Tra gli ultimi esempi di questo filone, si segnala il francese Vertige dell'esordiente Abel Ferry, che testimonia ancora una volta la buona salute dell'horror transalpino, capace di dare varietà alle proprie tematiche e di mantenere una buona resa spettacolare. Lo spunto di partenza della trama è dato dal desiderio di affrontare sfide sempre più avventurose e di abbinare il contatto con la natura al carico di adrenalina che solo il pericolo - che si pensa di poter dominare - può dare.
Cinque amici - Chloé, Loïc, Guillaume, Fred e Karine - sono arrivati in montagna per dedicarsi a una scalata spericolata. Hanno infatti deciso di affrontare una ferrata abbandonata, chiusa per problemi di manutenzione. La sconsideratezza e la spavalderia sono ancora più colpevoli in considerazione della presenza del giovane e inesperto Loïc, che ha accettato di venire solo per seguire la fidanzata Chloé, affiatatissima con il resto del gruppo. Il fatto che tra i partecipanti ci sia Guillaume - ex di Chloé tornato in contatto col gruppo solo da poco - non fa che accrescere ripicche e tensioni. La traversata di un ponte di corda sospeso nel vuoto di uno strapiombo per poco non si trasforma in dramma: il ponte cede, ma tutti riescono ad arrivare dall'altra parte. Solo che ora la via del ritorno è preclusa e si ritrovano intrappolati in una zona impervia e pericolosa. Quanto sia pericolosa però non lo sanno nemmeno loro: infatti non sono soli lassù e la compagnia non si rivelerà per nulla piacevole.

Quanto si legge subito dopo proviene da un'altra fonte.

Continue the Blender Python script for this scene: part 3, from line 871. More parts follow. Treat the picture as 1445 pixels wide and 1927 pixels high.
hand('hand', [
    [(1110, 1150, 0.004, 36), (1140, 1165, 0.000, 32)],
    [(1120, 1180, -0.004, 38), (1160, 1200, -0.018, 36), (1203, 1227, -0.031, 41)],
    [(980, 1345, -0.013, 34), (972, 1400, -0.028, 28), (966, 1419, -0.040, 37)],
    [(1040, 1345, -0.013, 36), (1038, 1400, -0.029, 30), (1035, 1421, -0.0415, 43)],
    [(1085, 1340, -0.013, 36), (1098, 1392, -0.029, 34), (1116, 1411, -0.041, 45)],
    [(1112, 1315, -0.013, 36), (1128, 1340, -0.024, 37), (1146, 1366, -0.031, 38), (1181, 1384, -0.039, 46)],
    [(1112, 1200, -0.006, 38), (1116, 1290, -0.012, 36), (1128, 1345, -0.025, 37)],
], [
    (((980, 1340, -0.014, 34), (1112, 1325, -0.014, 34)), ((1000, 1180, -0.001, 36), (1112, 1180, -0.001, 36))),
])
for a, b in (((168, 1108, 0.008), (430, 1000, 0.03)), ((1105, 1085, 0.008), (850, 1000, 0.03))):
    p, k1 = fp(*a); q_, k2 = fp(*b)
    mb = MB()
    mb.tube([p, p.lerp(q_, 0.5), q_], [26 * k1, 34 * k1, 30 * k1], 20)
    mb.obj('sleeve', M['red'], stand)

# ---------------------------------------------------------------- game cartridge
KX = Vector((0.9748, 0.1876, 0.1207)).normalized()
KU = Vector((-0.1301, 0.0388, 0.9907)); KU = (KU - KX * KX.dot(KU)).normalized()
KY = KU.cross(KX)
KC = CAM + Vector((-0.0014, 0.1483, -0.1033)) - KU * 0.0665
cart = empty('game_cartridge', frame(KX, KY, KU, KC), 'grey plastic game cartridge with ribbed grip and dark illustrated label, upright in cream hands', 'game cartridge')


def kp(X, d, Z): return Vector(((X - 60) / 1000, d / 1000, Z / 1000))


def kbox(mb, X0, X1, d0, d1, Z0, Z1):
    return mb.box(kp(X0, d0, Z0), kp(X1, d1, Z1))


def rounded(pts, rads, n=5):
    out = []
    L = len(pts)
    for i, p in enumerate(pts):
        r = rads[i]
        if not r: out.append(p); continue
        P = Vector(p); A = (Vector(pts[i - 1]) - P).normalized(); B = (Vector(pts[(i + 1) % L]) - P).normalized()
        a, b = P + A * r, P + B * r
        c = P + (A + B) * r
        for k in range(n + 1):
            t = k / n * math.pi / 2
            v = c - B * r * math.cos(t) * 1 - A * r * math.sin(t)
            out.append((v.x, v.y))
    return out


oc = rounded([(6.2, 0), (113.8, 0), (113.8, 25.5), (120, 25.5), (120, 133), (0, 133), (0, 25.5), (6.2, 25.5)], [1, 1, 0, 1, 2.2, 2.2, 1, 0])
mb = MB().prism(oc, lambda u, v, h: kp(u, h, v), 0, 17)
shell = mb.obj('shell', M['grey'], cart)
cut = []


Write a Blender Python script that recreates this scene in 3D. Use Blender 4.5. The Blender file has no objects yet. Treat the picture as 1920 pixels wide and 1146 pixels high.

Il film presenta due anime ben diverse unificate non senza fatica. Nella prima, affronta con bravura le dinamiche psicologiche del gruppo inserendole nel contesto di una natura dalla bellezza mozzafiato, la cui pericolosità è sempre direttamente connessa all'arroganza e all'audacia priva di ragionamento dei protagonisti. In questa prima metà del film, Ferry gestisce con grande abilità l'azione e riesce a creare una notevole suspense, grazie anche a riprese spericolate e assai efficaci che creano un senso di vertigine nello spettatore, spesso difficile da sostenere, La seconda parte, invece, cerca di recuperare la dimensione horror, ma lo fa in un modo poco originale, disperdendo gran parte del fascino accumulato in precedenza. Il confronto con la brutale minaccia boschiva - se cerca un qualche minimo approfondimento motivazionale - rimane largamente routinario con più di qualche scivolata in quel cinema della crudeltà che ormai sembra aver fatto il suo tempo. Non mancano comunque alcune svolte narrative di buona sostanza per sostenere la suspense e resta meritorio il tentativo di mantenersi aderente a un realismo il più possibile credibile. Solo che il comportamento dei protagonisti nella fase finale rasenta fin troppo spesso la tipica stupidità di tanti personaggi degli horror di seconda categoria e non aiuta nemmeno il sottofinale, poco convincente. Nell'insieme però il film merita una visione e ottiene il massimo, sotto il profilo spettacolare, da ambientazioni suggestive e di bellezza stupefacente.